Worries of systemic bank stress have jolted global financial markets, as the collapse of two US lenders and a Swiss government-orchestrated takeover of troubled Credit Suisse earlier this month shook investor confidence over the broader banking sector.

Japan's generous deposit guarantee system and the small ratio of online to traditional banking accounts meant domestic lenders are unlikely to face the kind of rapid deposit withdrawals that took down Silicon Valley Bank, said Morita, former vice minister for international affairs at the Financial Services Agency (FSA).

"Japan's financial system is extremely stable and yen liquidity is abundant," so the risk of domestic banks suffering a contagion was small, he told Reuters in an interview.

But Morita warned against complacency, saying that domestic banks must safeguard against potential spillovers such as by reassessing their portfolios.

"Mega banks must reassess their dollar- and other foreign currency-denominated liquidity positions," and ensure they are well-equipped to weather any spike in overseas funding costs, he said.

The lenders must also scrutinise risks associated with their holdings of low-liquidity assets in case global market trade for such instruments dry up, he said.

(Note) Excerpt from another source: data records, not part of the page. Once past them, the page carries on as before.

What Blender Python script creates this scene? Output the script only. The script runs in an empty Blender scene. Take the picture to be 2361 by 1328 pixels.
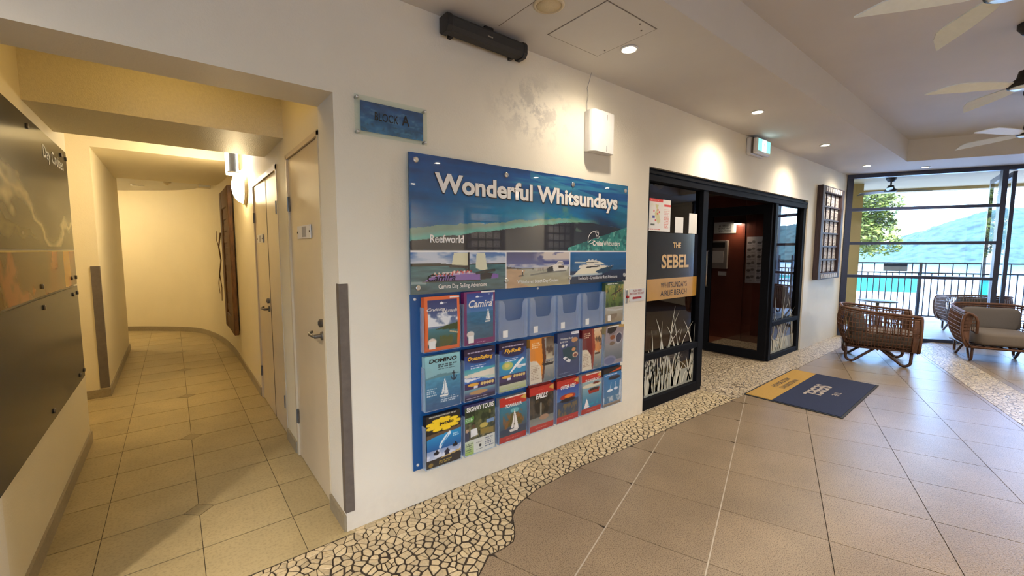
import bpy, bmesh, math, random
import numpy as np
from mathutils import Matrix, Vector
random.seed(7); RNG = np.random.default_rng(7)
PI = math.pi
scene = bpy.context.scene
COL = scene.collection

# ------------------------------------------------------------------ camera, sky, sun, exposure
FPX, YAW, PITCH, ROLL = 977.18, math.radians(38.671), math.radians(-5.023), math.radians(0.11)
cam_d = bpy.data.cameras.new('camera'); cam = bpy.data.objects.new('camera', cam_d); COL.objects.link(cam)
cam_d.sensor_width = 36.0; cam_d.lens = FPX * 36.0 / 2361.0; cam_d.clip_end = 4000; cam_d.clip_start = 0.05
fw = Vector((math.sin(YAW) * math.cos(PITCH), math.cos(YAW) * math.cos(PITCH), math.sin(PITCH)))
rt = Vector((math.cos(YAW), -math.sin(YAW), 0)); up = rt.cross(fw)
rt2 = rt * math.cos(ROLL) + up * math.sin(ROLL); up2 = up * math.cos(ROLL) - rt * math.sin(ROLL)
mw = Matrix((rt2, up2, -fw)).transposed().to_4x4(); mw.translation = (0, 0, 1.5)
cam.matrix_world = mw
scene.camera = cam

world = bpy.data.worlds.new('sky'); scene.world = world; world.use_nodes = True
wn = world.node_tree.nodes; wl = world.node_tree.links
bgn = wn['Background']; sk = wn.new('ShaderNodeTexSky'); sk.sky_type = 'NISHITA'
sk.sun_disc = False; sk.sun_elevation = math.radians(58); sk.sun_rotation = math.radians(20)
sk.air_density = 1.0; sk.dust_density = 0.8; sk.ozone_density = 1.0
tint = wn.new('ShaderNodeMix'); tint.data_type = 'RGBA'; tint.blend_type = 'MULTIPLY'; tint.inputs[0].default_value = 1.0; tint.inputs[7].default_value = (.72, .90, 1.22, 1)   # interior white balance: daylight reads blue
wl.new(sk.outputs[0], tint.inputs[6]); wl.new(tint.outputs[2], bgn.inputs[0]); bgn.inputs[1].default_value = 0.50

sun_d = bpy.data.lights.new('sun', 'SUN'); sun_d.energy = 3.6; sun_d.angle = math.radians(0.6); sun_d.color = (.84, .94, 1.0)
sun = bpy.data.objects.new('sun', sun_d); COL.objects.link(sun)
sun.rotation_euler = Vector((0.30, 0.42, -0.85)).to_track_quat('-Z', 'Y').to_euler()

vs = scene.view_settings
scene.display_settings.display_device = 'sRGB'
vs.view_transform = 'Standard'; vs.look = 'None'; vs.exposure = 2.06; vs.gamma = 1.0; vs.use_curve_mapping = False
scene.cycles.use_denoising = True
scene.cycles.max_bounces = 9; scene.cycles.diffuse_bounces = 4; scene.cycles.glossy_bounces = 4
scene.cycles.transparent_max_bounces = 16; scene.cycles.transmission_bounces = 4
scene.cycles.sample_clamp_indirect = 6.0
scene.cycles.caustics_reflective = False; scene.cycles.caustics_refractive = False

DOWN_W, DOWN_C = 34.0, (1.0, 0.87, 0.71)

# ------------------------------------------------------------------ helpers: materials
def s2l(c):
    c = np.asarray(c, float)
    return np.where(c <= .04045, c / 12.92, ((c + .055) / 1.055) ** 2.4)
def hexc(r, g, b): return tuple(float(x) for x in s2l(np.array([r, g, b]) / 255.0))

class N:
    def __init__(s, name):
        s.m = bpy.data.materials.new(name); s.m.use_nodes = True
        s.t = s.m.node_tree; s.n = s.t.nodes; s.l = s.t.links
        s.b = s.n['Principled BSDF']; s.out = s.n['Material Output']
    def new(s, t, **k):
        x = s.n.new(t)
        for a, v in k.items(): setattr(x, a, v)
        return x
    def link(s, a, b): s.l.new(a, b)
    def pos(s):
        return s.new('ShaderNodeNewGeometry').outputs['Position']
    def noise(s, vec, scale, detail=3, rough=.55):
        x = s.new('ShaderNodeTexNoise'); s.link(vec, x.inputs['Vector'])
        x.inputs['Scale'].default_value = scale; x.inputs['Detail'].default_value = detail; x.inputs['Roughness'].default_value = rough
        return x.outputs['Fac']
    def ramp(s, fac, stops):
        r = s.new('ShaderNodeValToRGB'); s.link(fac, r.inputs[0]); e = r.color_ramp.elements
        while len(e) < len(stops): e.new(.5)
        for i, (p, c) in enumerate(stops):
            e[i].position = p; e[i].color = (*c, 1) if len(c) == 3 else c
        return r.outputs[0]
    def math(s, op, a, b=None, clamp=False):
        x = s.new('ShaderNodeMath', operation=op, use_clamp=clamp)
        for i, v in enumerate((a, b)):
            if v is None: continue
            if isinstance(v, (int, float)): x.inputs[i].default_value = v
            else: s.link(v, x.inputs[i])
        return x.outputs[0]
    def mix(s, fac, a, b, blend='MIX'):
        x = s.new('ShaderNodeMix', data_type='RGBA', blend_type=blend)
        for sock, v in ((x.inputs[0], fac), (x.inputs[6], a), (x.inputs[7], b)):
            if isinstance(v, (int, float)): sock.default_value = v
            elif isinstance(v, tuple): sock.default_value = (*v, 1) if len(v) == 3 else v
            else: s.link(v, sock)
        return x.outputs[2]
    def bump(s, h, strength=.3, dist=.01):
        x = s.new('ShaderNodeBump'); s.link(h, x.inputs['Height'])
        x.inputs['Strength'].default_value = strength; x.inputs['Distance'].default_value = dist
        s.link(x.outputs[0], s.b.inputs['Normal'])
    def set(s, col=None, rough=None, metal=None, coat=None, spec=None):
        if col is not None:
            if isinstance(col, tuple): s.b.inputs['Base Color'].default_value = (*col, 1)
            else: s.link(col, s.b.inputs['Base Color'])
        if rough is not None: s.b.inputs['Roughness'].default_value = rough
        if metal is not None: s.b.inputs['Metallic'].default_value = metal
        if coat is not None:
            s.b.inputs['Coat Weight'].default_value = coat; s.b.inputs['Coat Roughness'].default_value = .02
        if spec is not None: s.b.inputs['Specular IOR Level'].default_value = spec
        return s.m

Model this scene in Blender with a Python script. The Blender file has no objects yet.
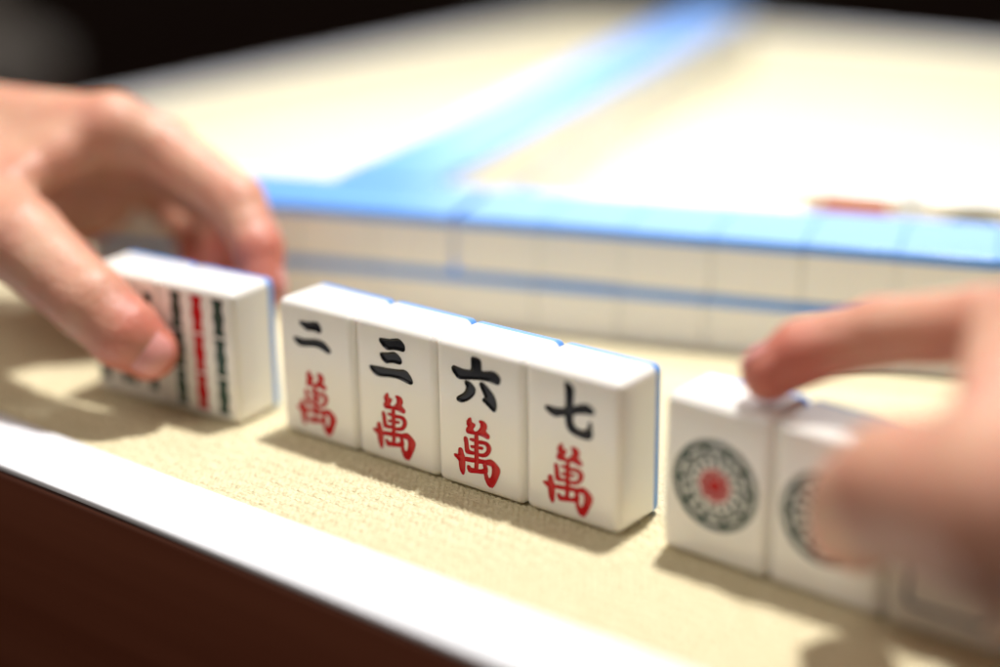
import bpy, math, random
import numpy as np
random.seed(7); rng = np.random.default_rng(7)
S = 0.001                                   # everything below is written in millimetres, the scene is in metres
scene = bpy.context.scene
COL = scene.collection

# ------------------------------------------------------------------ camera
cam_d = bpy.data.cameras.new('camera'); cam = bpy.data.objects.new('camera', cam_d); COL.objects.link(cam)
scene.camera = cam
CP = np.array((318.567, -300.908, 180.340)); YAW, PITCH, ROLL = 0.66521, 1.23616, -0.01178
def rz(a): return np.array([[math.cos(a), -math.sin(a), 0], [math.sin(a), math.cos(a), 0], [0, 0, 1.]])
def rx(a): return np.array([[1, 0, 0], [0, math.cos(a), -math.sin(a)], [0, math.sin(a), math.cos(a)]])
from mathutils import Matrix, Vector
Rm = rz(YAW) @ rx(PITCH) @ rz(ROLL)
M = Matrix([list(r) + [0] for r in Rm] + [[0, 0, 0, 1]]); M.translation = Vector(CP * S)
cam.matrix_world = M
cam_d.sensor_width = 36; cam_d.lens = 56.373
cam_d.clip_start = 0.02; cam_d.clip_end = 50
cam_d.dof.use_dof = True; cam_d.dof.focus_distance = 0.425; cam_d.dof.aperture_fstop = 2.15

# ------------------------------------------------------------------ world, lamps, exposure
world = bpy.data.worlds.new("World"); scene.world = world; world.use_nodes = True
bg = world.node_tree.nodes['Background']; bg.inputs[0].default_value = (1.0, 0.86, 0.72, 1); bg.inputs[1].default_value = 0.12
def lamp(name, kind, loc, target, power, color, **kw):
    d = bpy.data.lights.new(name, kind); o = bpy.data.objects.new(name, d); COL.objects.link(o)
    d.energy = power; d.color = color
    for k, v in kw.items(): setattr(d, k, v)
    o.location = Vector(loc) * S
    o.rotation_euler = (Vector(target) * S - o.location).to_track_quat('-Z', 'Y').to_euler()
    return o
lamp('ceiling_spotlight', 'SPOT', (60, 270, 1080), (20, 60, 0), 72, (1.0, 0.985, 0.96), spot_size=math.radians(62), spot_blend=0.9, shadow_soft_size=0.026)
lamp('table_spotlight', 'SPOT', (-200, 700, 1150), (-150, 490, 0), 98, (0.95, 0.96, 1.0), spot_size=math.radians(50), spot_blend=1.0, shadow_soft_size=0.03)
lamp('front_fill_light', 'AREA', (-380, -850, 1250), (40, 0, 20), 7.6, (1.0, 0.93, 0.86), shape='DISK', size=0.9)  # added soft fill from the viewer's side, lifts the shaded tile fronts
lamp('back_sheen_light', 'AREA', (-1000, 2400, 850), (0, 300, 0), 7.5, (0.93, 0.97, 1.0), shape='RECTANGLE', size=1.6, size_y=0.8)  # unseen area lamp added behind the table for sheen on cloth and blue backs
scene.view_settings.view_transform = 'Standard'; scene.view_settings.look = 'None'
scene.view_settings.exposure = 0.0; scene.view_settings.gamma = 1.0; scene.view_settings.use_curve_mapping = False
scene.render.engine = 'CYCLES'
scene.render.resolution_x = 1024; scene.render.resolution_y = 683

# ------------------------------------------------------------------ helpers
def tag(o, label=None, cat=None, group=None, kind=None):
    for k, v in (('label', label), ('category', cat), ('group', group), ('kind', kind)):
        if v: o[k] = v
    return o
def empty(name, loc=(0, 0, 0), rot=(0, 0, 0)):
    o = bpy.data.objects.new(name, None); COL.objects.link(o); o.empty_display_size = 0.01
    o.location = Vector(loc) * S; o.rotation_euler = rot
    return o
def mesh_obj(name, V, F, mat, parent=None, smooth=True, sharp=None):
    V = np.asarray(V, float) * S
    me = bpy.data.meshes.new(name)
    if isinstance(F, np.ndarray):
        n, k = F.shape
        me.vertices.add(len(V)); me.vertices.foreach_set('co', V.ravel())
        me.loops.add(n * k); me.loops.foreach_set('vertex_index', F.astype(np.int32).ravel())
        me.polygons.add(n); me.polygons.foreach_set('loop_start', np.arange(0, n * k, k, dtype=np.int32))
        me.polygons.foreach_set('loop_total', np.full(n, k, np.int32))
        me.update(calc_edges=True); me.validate()
    else:
        me.from_pydata([tuple(v) for v in V], [], [tuple(f) for f in F]); me.update()
    me.materials.append(mat)
    if smooth:
        me.polygons.foreach_set('use_smooth', np.ones(len(me.polygons), bool))
        if sharp: me.set_sharp_from_angle(angle=math.radians(sharp))
    o = bpy.data.objects.new(name, me); COL.objects.link(o)
    if parent: o.parent = parent
    return o
def dup_tree(o, parent=None):
    c = o.copy(); COL.objects.link(c); c.parent = parent
    for ch in o.children: dup_tree(ch, c)
    return c

# ------------------------------------------------------------------ materials
def mat(name, color, rough=0.5, **kw):
    m = bpy.data.materials.new(name); m.use_nodes = True
    b = m.node_tree.nodes['Principled BSDF']
    b.inputs['Base Color'].default_value = (*color, 1); b.inputs['Roughness'].default_value = rough
    for k, v in kw.items(): b.inputs[k].default_value = v
    return m
def N(m, t, **kw):
    n = m.node_tree.nodes.new(t)
    for k, v in kw.items():
        if k.startswith('_'): setattr(n, k[1:], v)
        else: n.inputs[k.replace('0', ' ')].default_value = v
    return n
def L(m, a, b): m.node_tree.links.new(a, b)
def bsdf(m): return m.node_tree.nodes['Principled BSDF']
def noise_color(m, c1, c2, scale, detail=4, lo=0.35, hi=0.65):
    tc = N(m, 'ShaderNodeTexCoord'); no = N(m, 'ShaderNodeTexNoise', Scale=scale, Detail=detail)
    cr = N(m, 'ShaderNodeValToRGB'); cr.color_ramp.elements[0].position = lo; cr.color_ramp.elements[1].position = hi
    cr.color_ramp.elements[0].color = (*c1, 1); cr.color_ramp.elements[1].color = (*c2, 1)
    L(m, tc.outputs['Object'], no.inputs['Vector']); L(m, no.outputs['Fac'], cr.inputs['Fac'])
    L(m, cr.outputs['Color'], bsdf(m).inputs['Base Color'])
    return tc, no, cr
def noise_bump(m, scale, strength, dist, detail=3):
    tc = N(m, 'ShaderNodeTexCoord'); no = N(m, 'ShaderNodeTexNoise', Scale=scale, Detail=detail)
    bu = N(m, 'ShaderNodeBump', Strength=strength, Distance=dist)
    L(m, tc.outputs['Object'], no.inputs['Vector']); L(m, no.outputs['Fac'], bu.inputs['Height'])
    L(m, bu.outputs['Normal'], bsdf(m).inputs['Normal'])
    return no
IVORY = mat('ivory_acrylic', (0.87, 0.845, 0.80), 0.2, **{'Subsurface Weight': 0.35, 'Subsurface Scale': 0.002, 'Coat Weight': 0.3, 'Coat Roughness': 0.08})
bsdf(IVORY).inputs['Subsurface Radius'].default_value = (1, .8, .6)
noise_bump(IVORY, 90, 0.06, 0.0004)
BLUE = mat('blue_acrylic', (0.13, 0.34, 0.80), 0.38, **{'Coat Weight': 0.4, 'Coat Roughness': 0.06})
INK_K = mat('black_enamel', (0.005, 0.005, 0.007), 0.14, **{'Specular IOR Level': 0.25})
INK_R = mat('red_enamel', (0.52, 0.005, 0.010), 0.16, **{'Specular IOR Level': 0.28})
INK_O = mat('orange_enamel', (0.62, 0.16, 0.07), 0.35)
INK_G = mat('dark_green_enamel', (0.02, 0.055, 0.04), 0.25)
INK_P = mat('violet_blue_enamel', (0.05, 0.04, 0.16), 0.25)
MAT = mat('woven_cream_cloth', (0.70, 0.60, 0.40), 0.85)
noise_color(MAT, (0.66, 0.57, 0.35), (0.80, 0.71, 0.48), 700, 3)
if 1:
    m = MAT; tc = N(m, 'ShaderNodeTexCoord'); mp = N(m, 'ShaderNodeMapping'); mp.inputs['Scale'].default_value = (1, 1, 1)
    br = N(m, 'ShaderNodeTexBrick', Scale=1.0); br.inputs['Brick Width'].default_value = 0.0017; br.inputs['Row Height'].default_value = 0.0011
    br.inputs['Mortar Size'].default_value = 0.0003; br.inputs['Mortar Smooth'].default_value = 1.0
    no = N(m, 'ShaderNodeTexNoise', Scale=2500, Detail=2); ad = N(m, 'ShaderNodeMath', _operation='ADD')
    bu = N(m, 'ShaderNodeBump', Strength=0.6, Distance=0.0004)
    L(m, tc.outputs['Object'], mp.inputs['Vector']); L(m, mp.outputs['Vector'], br.inputs['Vector']); L(m, tc.outputs['Object'], no.inputs['Vector'])
    L(m, br.outputs['Fac'], ad.inputs[0]); L(m, no.outputs['Fac'], ad.inputs[1]); L(m, ad.outputs[0], bu.inputs['Height']); bu.invert = True
    L(m, bu.outputs['Normal'], bsdf(m).inputs['Normal'])
RIM = mat('white_laminate', (0.80, 0.80, 0.83), 0.35); noise_bump(RIM, 400, 0.05, 0.0003)
WOOD = mat('dark_red_brown_wood', (0.06, 0.015, 0.006), 0.3, **{'Coat Weight': 0.3, 'Coat Roughness': 0.2})
if 1:
    m = WOOD; tc, no, cr = noise_color(m, (0.13, 0.036, 0.018), (0.17, 0.052, 0.027), 9, 4)
    mp = N(m, 'ShaderNodeMapping'); mp.inputs['Scale'].default_value = (0.25, 3, 6)
    L(m, tc.outputs['Object'], mp.inputs['Vector']); L(m, mp.outputs['Vector'], no.inputs['Vector'])
FLOOR = mat('dark_carpet', (0.012, 0.009, 0.008), 1.0, **{'Specular IOR Level': 0.05}); noise_color(FLOOR, (0.016, 0.008, 0.006), (0.034, 0.016, 0.012), 6)
GREYF = mat('grey_upholstery', (0.10, 0.09, 0.085), 0.9); noise_color(GREYF, (0.55, 0.51, 0.48), (0.65, 0.61, 0.57), 60)
def skin(name, base, red):
    m = mat(name, base, 0.45, **{'Specular IOR Level': 0.45, 'Subsurface Weight': 0.55, 'Subsurface Scale': 0.010})
    b = bsdf(m); b.inputs['Subsurface Radius'].default_value = (1.0, 0.32, 0.18)
    tc = N(m, 'ShaderNodeTexCoord'); no = N(m, 'ShaderNodeTexNoise', Scale=60, Detail=4)
    at = N(m, 'ShaderNodeAttribute', _attribute_name='fingertip')
    mr = N(m, 'ShaderNodeMapRange'); mr.inputs['From Min'].default_value = .3; mr.inputs['From Max'].default_value = .7; mr.inputs['To Max'].default_value = .55
    L(m, tc.outputs['Object'], no.inputs['Vector']); L(m, no.outputs['Fac'], mr.inputs['Value'])
    ad = N(m, 'ShaderNodeMath', _operation='ADD', _use_clamp=True); L(m, mr.outputs[0], ad.inputs[0]); L(m, at.outputs['Fac'], ad.inputs[1])
    mx = N(m, 'ShaderNodeMix', _data_type='RGBA'); mx.inputs[6].default_value = (*base, 1); mx.inputs[7].default_value = (*red, 1)
    L(m, ad.outputs[0], mx.inputs[0]); L(m, mx.outputs[2], b.inputs['Base Color'])
    n2 = N(m, 'ShaderNodeTexVoronoi', Scale=700); n3 = N(m, 'ShaderNodeTexNoise', Scale=230, Detail=5, Distortion=.6)
    b3 = N(m, 'ShaderNodeBump', Strength=0.6, Distance=0.0010); L(m, tc.outputs['Object'], n3.inputs['Vector']); L(m, n3.outputs['Fac'], b3.inputs['Height'])
    bu = N(m, 'ShaderNodeBump', Strength=0.3, Distance=0.0004); L(m, b3.outputs['Normal'], bu.inputs['Normal'])
    L(m, tc.outputs['Object'], n2.inputs['Vector']); L(m, n2.outputs['Distance'], bu.inputs['Height']); L(m, bu.outputs['Normal'], b.inputs['Normal'])
    return m
SKIN = skin('skin', (0.62, 0.36, 0.245), (0.56, 0.19, 0.135))
NAIL = mat('fingernail', (0.70, 0.30, 0.27), 0.35, **{'Subsurface Weight': 0.3, 'Subsurface Scale': 0.003})

# ------------------------------------------------------------------ the floor and the table
def box_obj(name, lo, hi, m, parent=None, bevel=1.5, seg=3):
    x0, y0, z0 = lo; x1, y1, z1 = hi
    V = [(x0, y0, z0), (x1, y0, z0), (x1, y1, z0), (x0, y1, z0), (x0, y0, z1), (x1, y0, z1), (x1, y1, z1), (x0, y1, z1)]
    F = [(0, 3, 2, 1), (4, 5, 6, 7), (0, 1, 5, 4), (1, 2, 6, 5), (2, 3, 7, 6), (3, 0, 4, 7)]
    o = mesh_obj(name, V, F, m, parent, smooth=False)
    if bevel:
        import bmesh
        bm = bmesh.new(); bm.from_mesh(o.data)
        bmesh.ops.bevel(bm, geom=bm.edges[:], offset=bevel * S, segments=seg, affect='EDGES', profile=0.5)
        bm.to_mesh(o.data); bm.free()
        o.data.polygons.foreach_set('use_smooth', np.ones(len(o.data.polygons), bool)); o.data.set_sharp_from_angle(angle=math.radians(50))
    return o
fl = mesh_obj('floor', [(-20000, -5000, -760), (20000, -5000, -760), (20000, 30000, -760), (-20000, 30000, -760)], [(0, 1, 2, 3)], FLOOR, smooth=False)
tag(fl, kind='structure')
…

Well-versed in global financial regulation, Morita took part in policymakers' efforts to contain the fallout from the collapse of Lehman Brothers in 2008.

Morita said he did not expect many other banks to follow the demise of Silicon Valley Bank and Credit Suisse, whose troubles were due mostly to their unique or high-risk business models.

"This time, policymakers also have various safety nets in place," he said. "It's quite different from the time Lehman collapsed."